The project, which broke ground in 2017, includes:

• The new 69,000-square-foot Welcome Center, designed to be LEED certified.
• The new 20,000-square foot Covenant Learning Center, designed to be LEED certified.
• The new Peter C. and Emajean Cook Transportation Center.
• An expanded and upgraded Frederik Meijer Gardens Amphitheater.
• The new Frey Foundation Entry Plaza.
• A reimagined and expanded BISSELL Corridor.
• The new outdoor Meijer-Shedleski Picnic Pavilion.
• The new Stuart and Barbara Padnos Rooftop Sculpture Garden.
• Expanded and accessible parking and urban gardens.

Still to be fully completed and ready for members and guests are the indoor sculpture galleries, Volunteer Tribute Garden, and the all-new and expanded Tassell-Wisner-Bottrall English Perennial Garden. All elements of the Welcoming the World: Honoring a Legacy of Love project are expected to be fully ready in June, 2022.

New York firm Tod Williams Billie Tsien Architects | Partners was selected to re-envision and expand the facilities.

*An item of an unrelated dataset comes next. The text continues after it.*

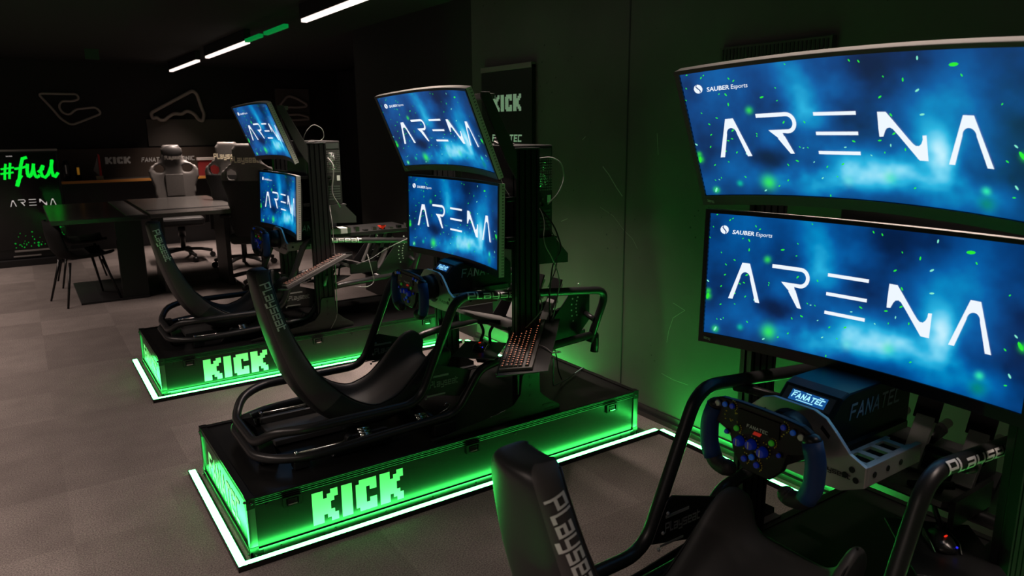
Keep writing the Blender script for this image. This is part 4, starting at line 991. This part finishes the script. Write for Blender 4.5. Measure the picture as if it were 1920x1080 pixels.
# ---- cables
def cable(label, pts, r_=.0035, m_=None, rig='M', off=(0, 0, 0), fil=.05, group=None):
    pts = [Vector(p) + Vector(off) for p in pts]
    ob = MB().tube(pts, r_, fil, 8).build('cable', m_ or cabw, org=pts[0])
    ob.location = RIG[rig] + pts[0]; tag(ob, label, 'cable', group)
y_ = .07
cable('pale cable looping out from the middle tower computer', [(1.50, .10, 1.55), (1.56, .07, 1.56), (1.62, .06, 1.53), (1.64, .06, 1.45), (1.60, .06, 1.38), (1.55, .08, 1.33)])
cable('grey cable running down beside the middle post to the tube frame', [(1.50, .10, 1.34), (1.52, .06, 1.25), (1.50, .05, 1.15), (1.56, .04, 1.05), (1.60, .04, .95), (1.58, .04, .85), (1.56, .06, .72)], .003)
cable('black cable hanging beside the middle post', [(1.53, .10, 1.30), (1.58, .06, 1.22), (1.62, .05, 1.10), (1.56, .05, 1.04), (1.54, .05, .9), (1.55, .06, .7)], .004, cabk)
cable('thin green-lit cable below the middle tower computer', [(1.52, .1, 1.28), (1.55, .05, 1.2), (1.6, .05, 1.13), (1.58, .05, 1.0), (1.53, .05, .92)], .0025, cabk)
cable('short pale cable from the middle post down to the keyboard tray', [(1.477, .05, .90), (1.478, .02, .83), (1.42, .0, .79), (1.38, .03, .74)], .003)
cable('thin cable lying across the top of the middle flight case to its back edge', [(1.56, .04, .55), (1.62, .12, .40), (1.72, .25, .30), (1.88, .35, H + .006), (2.02, .42, H + .006), (2.10, .46, H + .006), (2.118, .47, H + .004)], .0035, mat('teal_cable', (.12, .2, .17), .5))
cable('thin black cable hanging from the pedals of the middle rig', [(1.74, .30, .58), (1.80, .33, .45), (1.84, .36, .33), (1.88, .38, H + .004)], .0035, cabk)
cable('curved pale cable behind the middle upper screen', [(1.24, .09, 1.58), (1.255, .08, 1.50), (1.29, .07, 1.42), (1.335, .07, 1.36)], .0035)
cable('white cable looped over the top of the farthest post', [(1.32, .07, 1.612), (1.34, .05, 1.68), (1.40, .06, 1.735), (1.47, .07, 1.70), (1.48, .08, 1.64), (1.44, .07, 1.612), (1.38, .06, 1.625), (1.34, .08, 1.61), (1.42, .07, 1.615)], .003, None, 'N', OFF_ST['N'])
cable('bunched pale cables at the back of the farthest computer', [(1.50, .09, 1.5), (1.53, .06, 1.45), (1.52, .06, 1.35), (1.50, .06, 1.25), (1.56, .06, 1.15)], .005, None, 'N', OFF_ST['N'])
cable('thin pale cable hanging down the farthest post', [(1.49, .09, 1.17), (1.485, .04, 1.05), (1.49, .04, .8), (1.485, .04, .55), (1.48, .04, .35), (1.42, .03, H + .003)], .003, None, 'N', OFF_ST['N'])
cable('looped pale cable around the farthest rig lower tube', [(1.50, .10, .78), (1.52, .08, .66), (1.54, .085, .56), (1.48, .085, .53), (1.38, .085, .55)], .003, None, 'N', (0, 0, 0))
cable('thin cable rising from the farthest pedals', [(1.45, .2, .69), (1.55, .15, .73), (1.66, .12, .80), (1.80, .085, .86), (1.86, .085, .88)], .003, None, 'N', (0, 0, 0))

# ---- clutter on the farthest rig's deck (control boxes behind its post)
r = thing('control_box', 'flat control box with red lights on the far rig frame', 'control box', (1.5, .3, .93), None, 'N')
MB().box(1.30, 1.95, .22, .62, .905, .935).build('housing', mat('box_grey', (.025, .025, .025), .35, .3), r, bevel=.004)
MB().prism([(1.66, .23, .965), (1.72, .23, .965), (1.69, .23, .935)], (0, .03, 0)).build('red_lamp', mat('red_lamp', (.4, .02, .01), .4, emit=(1, .06, .02), ek=.35), r)
mb = MB()
for i in range(9): mb.box(1.33 + i * .07, 1.36 + i * .07, .23, .27, .935, .945 + .012 * (i % 3), i % 2)
build_split(mb, 'connector', [chrome, blackalu], r)
MB().box(1.22, 1.42, .20, .3, .935, .975).build('light_strip_box', mat('pale_box', (.5, .55, .5), .5), r)

# ================================================================ RIGHT WALL ITEMS
r = thing('wall_banner', 'tall black banner with pale KICK logo on the concrete wall', 'banner', (XW - .03, 4.4, .3), None, None)
MB().box(XW - .03, XW, 4.08, 4.72, .3, 2.11).build('panel', mat('banner_black', (.004, .004, .004), .5), r)
MB().box(XW - .036, XW - .0, 4.08, 4.72, 2.09, 2.125).build('top_rail', mat('banner_rail', (.25, .22, .21), .4, .5), r)
pale = mat('pale_print_with_glow', (.5, .6, .5), .5, emit=(.4, .6, .42), ek=.22)  # unlit print; a faint glow is put in for light falling on it
MB().quads2d(kick(.37, .115), (XW - .0315, 4.575, 1.81), (0, -1, 0), (0, 0, 1)).build('kick_lettering', pale, r)
Q, w_ = strokes('FANATEC', .04, .26, .15, .3); k_ = .37 / w_
MB().quads2d([[(a * k_, b) for a, b in q] for q in Q], (XW - .0315, 4.575, 1.605), (0, -1, 0), (0, 0, 1)).build('sponsor_lettering', pale, r)
mb = MB(); V = []; n = 120
for i in range(n + 1):
    y = YS + .05 + (YB - YS - .5) * i / n; x = XF - .10 + .03 * math.sin(i * 1.25) + .012 * math.sin(i * 3.1); V += [(x, y, .02), (x, y, 2.6), (x + .006, y, .02), (x + .006, y, 2.6)]
mb.add(V, [(4 * i, 4 * i + 1, 4 * i + 5, 4 * i + 4) for i in range(n)] + [(4 * i + 2, 4 * i + 6, 4 * i + 7, 4 * i + 3) for i in range(n)], 0, True)
tag(mb.build('curtain', mat('black_curtain', (.006, .006, .006), .9)), 'black pleated curtain along the far right side behind the farthest rig', 'curtain')

# ================================================================ BACK OF THE ROOM
# high tables
def table(x0, x1, y0, y1, z, label, mm):
    r = thing('high_table', label, 'table', ((x0 + x1) / 2, (y0 + y1) / 2, 0), 'dark meeting tables', None)
    MB().box(x0, x1, y0, y1, z - .045, z).build('tabletop', mm, r, bevel=.004)
    return r
r = table(.19, 1.02, 8.02, 9.85, .87, 'dark high table at far left with a grey strip at its right end', tablem)
MB().box(.84, 1.0, 8.06, 9.8, .87, .876).build('grey_panel', mat('grey_panel', (.18, .17, .165), .45), r)
MB().box(.74, .98, 8.22, 8.30, 0, .825).build('pedestal', mat('pedestal_black', (.008, .01, .008), .6), r)
MB().box(.36, .98, 8.20, 9.4, .0, .02).build('foot_plate', blackm, r)
r = table(1.05, 1.98, 8.05, 9.95, .875, 'glossy dark high table in front of the racing office chairs', mat('table_grey', (.10, .095, .09), .22, .2, noise=.15))
MB().box(1.06, 1.97, 8.38, 8.43, .875, .881).build('cable_slot', blackm, r)
MB().box(1.15, 1.2, 8.3, 8.8, 0, .83).build('leg', mat('leg_grey', (.03, .03, .03), .4), r)
MB().box(1.8, 1.85, 8.3, 8.8, 0, .83).build('leg', mat('leg_grey', (.03, .03, .03), .4), r)
# bench + backboard
r = thing('wall_bench', 'long dark wall bench with an orange wooden front edge', 'bench', (2.2, 12.0, 0), None, None)
MB().box(.47, 3.3, 11.72, YB, .985, 1.02).build('worktop', mat('bench_top', (.02, .02, .02), .4), r)
MB().box(.47, 3.3, 11.70, 11.72, .985, 1.022).build('front_edge', mat('orange_edge', (.55, .24, .05), .5, emit=(.0, .0, .0), ek=0), r)
MB().box(.5, 3.3, 12.0, YB, 0, .985).build('cabinet', blackm, r)
r = thing('sponsor_board', 'long dark wall board with small white sponsor names above the bench', 'sign board', (1.9, 12.2, 1.03), None, None)
MB().box(.45, 3.3, 12.2, YB - .001, 1.02, 1.44).build('board', mat('board_brown', (.05, .035, .025), .6), r)
MB().quads2d(kick(.33, .10), (1.08, 12.198, 1.22), (1, 0, 0), (0, 0, 1)).build('kick_lettering', whitem, r)
Q, w_ = strokes('FANATEC', .055, .22, .18, .3); k_ = .33 / w_
MB().quads2d([[(a * k_, b) for a, b in q] for q in Q], (1.56, 12.198, 1.24), (1, 0, 0), (0, 0, 1)).build('sponsor_lettering', whitem, r)
Q, w_ = strokes('BIONIC', .055, .18, 0, .3); k_ = .25 / w_
MB().quads2d([[(a * k_, b) for a, b in q] for q in Q], (2.05, 12.198, 1.245), (1, 0, 0), (0, 0, 1)).build('sponsor_lettering', whitem, r)
# things on the bench
r = thing('bottle', 'small dark bottle with an orange cap mark on the bench', 'bottle', (.70, 11.85, 1.02), None, None)
MB().cyl((.70, 11.85, 1.02), (.70, 11.85, 1.2), .04, n=16).cyl((.70, 11.85, 1.2), (.70, 11.85, 1.25), .04, .015).build('body', plasticm, r)
MB().box(.685, .715, 11.805, 11.808, 1.10, 1.2).build('label', mat('orange_label_with_glow', (.7, .35, .05), .5, emit=(.7, .3, .02), ek=.15), r)  # label is no lamp; slight emission brightens its orange
r = thing('bottle', 'dark bottle with a white stripe at the left end of the bench', 'bottle', (.56, 11.85, 1.02), None, None)
MB().cyl((.56, 11.85, 1.02), (.56, 11.85, 1.25), .045, n=16).cyl((.56, 11.85, 1.25), (.56, 11.85, 1.3), .045, .02).build('body', plasticm, r)
MB().box(.55, .565, 11.80, 11.803, 1.12, 1.24).build('stripe', whitem, r)
r = thing('folded_flag', 'red and grey pennant on a small base on the bench', 'pennant', (.96, 11.85, 1.02), None, None)
MB().box(.91, 1.0, 11.82, 11.88, 1.02, 1.07).build('base', mat('beige_base', (.45, .33, .22), .5), r)
MB().prism([(.96, 11.85, 1.07), (.99, 11.85, 1.07), (.985, 11.85, 1.36), (.965, 11.85, 1.38)], (0, .015, 0)).build('red_fold', mat('red_cloth', (.5, .02, .02), .6), r)
MB().prism([(.89, 11.85, 1.15), (.955, 11.85, 1.07), (.955, 11.85, 1.34)], (0, .015, 0)).build('grey_fold', mat('grey_cloth', (.16, .15, .15), .6), r)
r = thing('display_box', 'small red box with a white top panel on the bench behind the chairs', 'box', (2.43, 11.85, 1.02), None, None)
MB().box(2.28, 2.58, 11.82, 11.9, 1.02, 1.25).build('body', mat('dark_red', (.25, .02, .02), .5), r)
MB().box(2.27, 2.59, 11.81, 11.9, 1.25, 1.29).build('top', mat('pale_top', (.5, .45, .42), .5), r)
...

Well known for their masterful design of the iconic Barnes Foundation in Philadelphia and, most recently, chosen to design the Barack Obama Presidential Center in Chicago, Williams and Tsien see architecture as “an act of profound optimism.” They have discovered a similar spirit in Meijer Gardens’ unique marriage of beautiful art and inspiring green spaces.

"From our very first visit, it was clear that Fred and Lena Meijer have given Grand Rapids an extraordinary gift. Yet after 25 years of rapid growth, the campus had become an disparate collection of built forms, taking the focus away from the beauty of landscape and sculpture,” said Williams and Tsien. “Our thought was that all new structures, as well as old, needed to come together as a coherent whole to enhance both the Gardens and the Art. From this simple thinking, our design approach has evolved to be one of horizontal buildings and walls, forming a calm and unifying frame so that sculpture and the gardens move to the forefront. This design philosophy is clearly expressed in the Garden Pavilion, a space that holds Jaume Plensa's Utopia, our belief in the harmony and unity of place and of humankind."

The generosity of the Meijer family and thousands of donors from our community has helped Meijer Gardens become one of the 100 most visited museums in the world and one of the 30 most visited museums in the United States. “We are sincerely grateful for the extraordinarily generous support of the Meijer family and so many others in creating a cultural institution that has served over 11 million people,” Hooker said.